Of course, technology and oil discoveries enabled the United States to continue producing at far greater levels for several decades more.
Nevertheless, that old article shows that there is nothing new about the concern regarding depletion of a commodity on which the industrialised world, and rapidly developing great powers such as China and India, are so heavily dependent.
Now, with oil having recently peaked at 70 dollars a barrel, a record high price even though not the highest in real terms after inflation, politicians and industry analysts are asking whether the world itself has reached a similar tipping point-the point at which consumption starts exceeding production and prices climb inexorably upwards.
French Prime Minister Dominique de Villepin is one of those who believe we have reached such a point. The time has come to prepare for the "post-oil era", he said in a radio interview earlier this week. "We must all incorporate this change in our behaviour and reduce consumption."
Venezuelan president Hugo Chavez has put it more bluntly. "The world should forget about cheap oil," he said.

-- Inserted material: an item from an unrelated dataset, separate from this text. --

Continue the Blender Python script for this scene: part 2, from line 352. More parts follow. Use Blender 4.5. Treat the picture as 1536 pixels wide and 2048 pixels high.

The sudden leap in oil prices, exacerbated by Hurricane Katrina, is the latest in a series of oil shocks in the past three decades-the most serious being those sparked by the Arab Israeli war in 1973 and the Iranian Revolution in 1978-1979.
There is, according to Swedish scientist Kjedll Aleklett a major difference between the current oil crisis and the earlier oil shocks. There was a political reason for them-war, revolution-but today the crisis is caused by a combination of unprecedented demand, a shortage of refining capacity and the fear of strategic shortages to come.